━━ RAW DATA ━━
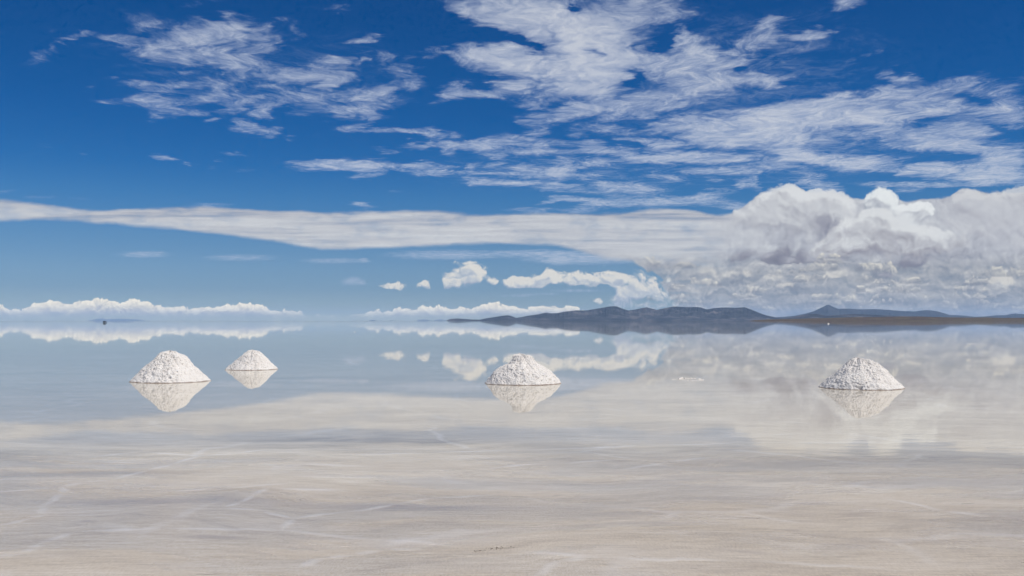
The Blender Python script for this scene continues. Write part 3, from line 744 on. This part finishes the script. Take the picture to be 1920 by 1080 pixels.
def salt_pile(base_y, left, right, seed, lump=1.0):
    """left / right: outline from foot to summit as (x, y) photo pixels"""
    c = ground((left[0][0] + right[0][0]) / 2, base_y, 0.0)
    d = c.y; sc_ = d / F
    cx = (left[0][0] + right[0][0]) / 2
    ytop = min(left[-1][1], right[-1][1])
    H = (base_y - ytop) * sc_
    L = sorted(((base_y - y_) * sc_, (x_ - cx) * sc_) for x_, y_ in left)
    R = sorted(((base_y - y_) * sc_, (x_ - cx) * sc_) for x_, y_ in right)
    nr, na = 150, 420
    half = (right[0][0] - left[0][0]) / 2 * sc_
    verts = []; faces = []
    for k in range(nr + 1):
        z = -0.03 + (H + 0.03) * k / nr
        xl = interp(L, max(z, 0)); xr = interp(R, max(z, 0))
        if k == nr: xl = xr = (xl + xr) / 2
        f = 1.0 if k < nr - 3 else (nr - k) / 3.0 * 0.9
        mid, rad = (xl + xr) / 2, (xr - xl) / 2 * f
        for i in range(na):
            a = 2 * pi * i / na
            o_ = Vector((cos(a), sin(a), 0))
            u = Vector((mid + rad * cos(a), rad * sin(a), z))
            q = u + Vector((seed * 3.7, seed, 0))
            big = mnoise.fractal(q * 2.2, 0.9, 2.0, 3, noise_basis='PERLIN_ORIGINAL')
            cel = mnoise.voronoi(q * 7.5)[0]; l1 = 0.5 - cel[0]
            cel = mnoise.voronoi(q * 19.0)[0]; l2 = 0.5 - cel[0]
            slump = mnoise.fractal(Vector((a * 2.4 + z * 0.6, z * 2.0, seed)), 0.8, 2.0, 4, noise_basis='PERLIN_ORIGINAL')
            fine = mnoise.fractal(q * 26, 0.7, 2.0, 4, noise_basis='PERLIN_ORIGINAL')
            pk = 0.5 + 0.9 * mnoise.fractal(q * 1.7 + Vector((5, 5, 5)), 0.9, 2.0, 2, noise_basis='PERLIN_ORIGINAL')
            pk = max(0.12, min(1.25, pk))
            pit = max(0.0, mnoise.fractal(Vector((q.x * 11, q.y * 11, q.z * 19)), 0.9, 2.0, 2, noise_basis='PERLIN_ORIGINAL') - 0.18)
            amt = 0.035 * big + 0.022 * l1 * lump * pk + 0.014 * l2 * lump * pk + 0.050 * slump + 0.017 * fine - 0.12 * pit * pk
            foot = math.exp(-max(z, 0.0) / 0.05) * 0.06 * mnoise.fractal(Vector((cos(a) * 4.0, sin(a) * 4.0, seed * 2.0)), 0.8, 2.0, 4, noise_basis='PERLIN_ORIGINAL')
            amt = amt * (min(1.0, 0.45 + z / 0.2) if z > 0 else 0.45) + foot
            nrm = Vector((cos(a) * 0.65, sin(a) * 0.65, 0.75)) if k < nr - 2 else Vector((0, 0, 1))
            verts.append(c + u + nrm * (amt - 0.01))
    for k in range(nr):
        for i in range(na):
            j = (i + 1) % na
            a, b = k * na, (k + 1) * na
            faces.append((a + i, a + j, b + j, b + i))
    base_i = len(verts)
    verts.append(sum((Vector(verts[nr * na + i]) for i in range(na)), Vector()) / na)
    for i in range(na):
        faces.append((nr * na + i, nr * na + (i + 1) % na, base_i))
    o = obj("salt_pile", [Vector(v) - c for v in verts], faces, SALT)
    o.location = c
    return o

GP = "conical salt piles standing in the shallow water"
thing(salt_pile(714.5, [(248,714.5),(256,706),(272,690),(290,672),(300,662),(309,658),(314,657.5)], [(393,714.5),(386,707),(372,694),(358,682),(347,670),(338,665),(328,658.5),(320,657)], 1.0),
      "large white salt pile with blunt flat summit, standing in blue water beside a smaller pile", "salt pile", GP)
thing(salt_pile(692.5, [(424,692.5),(432,686),(446,674),(458,663),(465,657.5),(470,656.5)], [(520,692.5),(514,687),(503,676),(493,665),(484,658),(476,656)], 2.0),
      "smallest and farthest white salt pile, with rounded top, behind the larger left pile", "salt pile", GP)
thing(salt_pile(718.5, [(908,718.5),(914,712),(926,698),(936,689),(946,683.5),(953,682),(960,675),(964,666),(970,664.5)], [(1053,718.5),(1045,709),(1034,698),(1020,688),(1008,681),(1000,673),(995,667),(984,664.5),(975,664)], 3.0, 1.15),
      "white salt pile with a rough knob on its summit and bulging left shoulder", "salt pile", GP)
thing(salt_pile(727, [(1538,727),(1546,719),(1560,706),(1575,693),(1588,682),(1596,675),(1603,671),(1606,670.5)], [(1691,727),(1683,719),(1672,708),(1660,695),(1646,682),(1632,675.5),(1620,672),(1611,670)], 4.0),
      "broad white salt pile with one rounded peak, in the pale water below the mountains", "salt pile", GP)

# ------------------------------------------------------------------ low remains of salt and other small things
def lump_mesh(parts, seed):
    """irregular low lumps (x, y, rx, ry, h) rising out of one thin connected crust"""
    x0 = min(p_[0] - p_[2] * 1.6 for p_ in parts); x1 = max(p_[0] + p_[2] * 1.6 for p_ in parts)
    y0 = min(p_[1] - p_[3] * 1.6 for p_ in parts); y1 = max(p_[1] + p_[3] * 1.6 for p_ in parts)
    nx, ny = 130, 60
    verts = []; faces = []
    for i in range(nx + 1):
        for j in range(ny + 1):
            x, y = x0 + (x1 - x0) * i / nx, y0 + (y1 - y0) * j / ny
            z = -0.02
            for q, (cx, cy, rx, ry, h) in enumerate(parts):
                dx, dy = (x - cx) / rx, (y - cy) / ry
                r = sqrt(dx * dx + dy * dy)
                if r < 1.6:
                    w = 1 + 0.5 * mnoise.noise(Vector((dx * 1.3 + q * 3.1, dy * 1.3, seed)))
                    k_ = max(0.0, 1 - (r / w) ** 2)
                    z = max(z, -0.02 + (h + 0.02) * (k_ ** 0.7) * (0.85 + 0.35 * mnoise.noise(Vector((dx * 4 + q, dy * 4, seed + 4)))))
            verts.append((x, y, z))
    for i in range(nx):
        for j in range(ny):
            a = i * (ny + 1) + j
            faces.append((a, a + ny + 1, a + ny + 2, a + 1))
    return verts, faces

def crust(px, py, parts, seed, label, cat="salt crust", name="salt_crust"):
    c = ground(px, py)
    v, f = lump_mesh(parts, seed)
    o = obj(name, v, f, CRUST); o.location = c
    return thing(o, label, cat)

k = ground(1288, 712).y / F          # metres per photo pixel there
rnd = random.Random(3)
ring = [(-27, 0, 3, 1.6), (-22, 0.5, 3, 1.4), (-15, 1, 2, .8), (-10, 2, 3.5, 2.6), (-6, 3, 3, 3.8), (-2, 3.5, 3, 4.6), (3, 3.2, 3, 2.4), (9, 3, 3, 1.6), (14, 3, 4, 2.4), (20, 2.6, 4, 2.0), (25, 1, 3.5, 2.8), (27, -1, 3, 2.2), (20, -2.4, 4, 1.1), (12, -3, 5, 1.0), (4, -3, 5, 1.2), (-4, -2.4, 4, 1.4), (-9, -1, 3, 1.2)]
crust(1288, 712, [(a * k, b * k * 12, w * k * rnd.uniform(.9, 1.3), w * k * 2.2, h * k * 0.9) for a, b, w, h in ring], 5.0,
      "low broken ring of white salt crust left where a pile stood, between two piles")
k = ground(1822, 645).y / F
crust(1822, 645, [(a * k, 0, w * k, w * k * 2, h * k) for a, w, h in ((-8, 3, .5), (-3, 4, .7), (2, 4, .6), (7, 3, .5))], 6.0,
      "thin white streak of salt crust far out in the water, right of the broad pile")
k = ground(1493, 694).y / F
crust(1493, 694, [(0, 0, 3 * k, 4 * k, 0.8 * k), (4 * k, 0, 2 * k, 3 * k, .5 * k)], 7.0,
      "tiny white salt lump in the water left of the broad pile")
k = ground(665, 622).y / F
crust(665, 622.5, [(0, 0, 2.2 * k, 4 * k, .7 * k)], 8.0, "tiny white salt speck far out under the gap in the cloud bank")
c = ground(1553, 607.4); k = c.y / F
v, f = lump_mesh([(0, 0, 1.8 * k, 2 * k, 2.2 * k), (1.4 * k, .5, 1.2 * k, 1.5 * k, 1.0 * k)], 9.0)
o = obj("salt_pile", v, f, CRUST); o.location = c
thing(o, "tiny distant white salt pile below the pointed mountain and brown shore", "salt pile")

# dark crumbs and pale grains lying on the near salt
def scatter(name, label, centre_list, mat, seed):
    r_ = random.Random(seed); verts = []; faces = []
    for c, s_ in centre_list:
        b = len(verts); n = 6
        top = c + Vector((r_.uniform(-.2, .2) * s_, r_.uniform(-.2, .2) * s_, s_ * r_.uniform(.3, .6)))
        a0 = r_.uniform(0, pi)
        for i in range(n):
            a = a0 + 2 * pi * i / n; rr = s_ * r_.uniform(.55, 1.0)
            verts.append(c + Vector((rr * cos(a), rr * sin(a) * .8, -0.002)))
        for i in range(n):
            v_ = verts[b + i]; verts.append(v_.lerp(top, .45) + Vector((0, 0, s_ * .15)))
        verts.append(top)
        for i in range(n):
            j = (i + 1) % n
            faces += [(b + i, b + j, b + n + j, b + n + i), (b + n + i, b + n + j, b + 2 * n)]
    o_ = obj(name, verts, faces, mat, smooth=False)
    o_['kind'] = 'stuff'; o_['label'] = label
    return o_

m_dark, g, out = material("dark_mud")
bs = g.n.new('ShaderNodeBsdfPrincipled'); geo = g.n.new('ShaderNodeNewGeometry')
g.put(bs.inputs['Base Color'], g.ramp(g.noise(E(g, geo.outputs['Position']), 30.0, 4.0, dim='3D'), [(0.3, (0.05, 0.04, 0.035)), (0.7, (0.15, 0.11, 0.09))]))
bs.inputs['Roughness'].default_value = 0.85; g.l.new(bs.outputs[0], out.inputs[0])
r_ = random.Random(11); cl = []
for i in range(70):
    u = r_.random()
    px = 888 + 72 * u + r_.gauss(0, 2); py = 1037 - 10.5 * sqrt(u) + r_.gauss(0, 1.5 if u > .25 else .6)
    cl.append((ground(px, py), r_.uniform(0.003, 0.011)))
scatter("mud_crumbs", "dark crumbs of mud in a short trail on the near salt", cl, m_dark, 1)
cl = []
for i in range(420):
    px = r_.uniform(300, 2000) if r_.random() < .25 else r_.gauss(1620, 260); py = r_.uniform(870, 1090)
    cl.append((ground(px, py), r_.uniform(0.002, 0.007)))
scatter("salt_grains", "white salt crystals scattered over the near salt flat", cl, CRUST, 2)

# ------------------------------------------------------------------ far off-road car
def box(verts, faces, x0, x1, y0, y1, z0, z1, tx=0.0, ty=0.0):
    b = len(verts)
    for z_, ix, iy in ((z0, 0, 0), (z1, tx, ty)):
        verts += [(x0 + ix, y0 + iy, z_), (x1 - ix, y0 + iy, z_), (x1 - ix, y1 - iy, z_), (x0 + ix, y1 - iy, z_)]
    faces += [(b, b + 3, b + 2, b + 1), (b + 4, b + 5, b + 6, b + 7), (b, b + 1, b + 5, b + 4), (b + 1, b + 2, b + 6, b + 5), (b + 2, b + 3, b + 7, b + 6), (b + 3, b, b + 4, b + 7)]

def plain(name, col, rough, metal=0.0):
    m, g, out = material(name); bs = g.n.new('ShaderNodeBsdfPrincipled'); geo = g.n.new('ShaderNodeNewGeometry')
    n = g.noise(E(g, geo.outputs['Position']), 3.0, 4.0, dim='3D')
    g.put(bs.inputs['Base Color'], g.mix(n, (col[0] * .8, col[1] * .8, col[2] * .8, 1), (col[0] * 1.2, col[1] * 1.2, col[2] * 1.2, 1)))
    bs.inputs['Roughness'].default_value = rough; bs.inputs['Metallic'].default_value = metal
    g.l.new(bs.outputs[0], out.inputs[0]); return m

car = bpy.data.objects.new("parked_car", None); COL.objects.link(car)
car.location = ground(196.5, 605.4)
thing(car, "tiny dark off-road car standing far out on the flat below the hazy left island", "car")
car_paint = plain("dark_paint", (0.02, 0.022, 0.026), 0.35); glass = plain("car_glass", (0.015, 0.02, 0.025), 0.08); rub = plain("rubber", (0.012, 0.012, 0.012), 0.8)
v, f = [], []
box(v, f, -0.92, 0.92, -2.3, 2.3, 0.45, 1.0, 0.04, 0.06)
box(v, f, -0.84, 0.84, -2.1, 0.9, 1.0, 1.62, 0.14, 0.22)
obj("body", v, f, car_paint, car, smooth=False)
v, f = [], []
box(v, f, -0.70, 0.70, -2.12, -1.9, 1.08, 1.52, 0.08, 0.05)
obj("window", v, f, glass, car, smooth=False)
for x_ in (-0.78, 0.78):
    for y_ in (-1.45, 1.45):
        bmx = bmesh.new(); bmesh.ops.create_cone(bmx, cap_ends=True, segments=20, radius1=.38, radius2=.38, depth=.24)
        me = bpy.data.meshes.new("wheel"); bmx.to_mesh(me); bmx.free(); me.materials.append(rub)
        o = bpy.data.objects.new("wheel", me); COL.objects.link(o); o.parent = car
        o.location = (x_, y_, .38); o.rotation_euler = (0, pi / 2, 0)

# ------------------------------------------------------------------ haze
HAZE = 2.0e-5
v, f = [], []
box(v, f, -47500, 47500, -47500, 47500, -1.0, 430.0)
m, g, out = material("haze_air")
pv = g.n.new('ShaderNodeVolumePrincipled'); pv.inputs['Density'].default_value = HAZE
pv.inputs['Color'].default_value = (0.41, 0.63, 0.97, 1.0); pv.inputs['Anisotropy'].default_value = 0.0
g.l.new(pv.outputs[0], out.inputs['Volume'])
o = obj("haze", v, f, m, smooth=False); o['kind'] = 'stuff'; o['label'] = "pale blue air between the viewer and the far hills"

# ------------------------------------------------------------------ render
sc.view_settings.view_transform = 'Standard'; sc.view_settings.look = 'None'
sc.view_settings.exposure = 0.0; sc.view_settings.gamma = 1.0; sc.view_settings.use_curve_mapping = False
sc.render.engine = 'CYCLES'
cy = sc.cycles
cy.use_denoising = True
cy.max_bounces = 8; cy.transparent_max_bounces = 12; cy.volume_bounces = 1
cy.sample_clamp_indirect = 4.0
cy.adaptive_threshold = 0.02; cy.adaptive_min_samples = 12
━━━
WHAT YOU NEED TO DO — Each line in the data that holds the string "pixels" should be found and copied.

EXPECTED OUTPUT —
The Blender Python script for this scene continues. Write part 3, from line 744 on. This part finishes the script. Take the picture to be 1920 by 1080 pixels.
    """left / right: outline from foot to summit as (x, y) photo pixels"""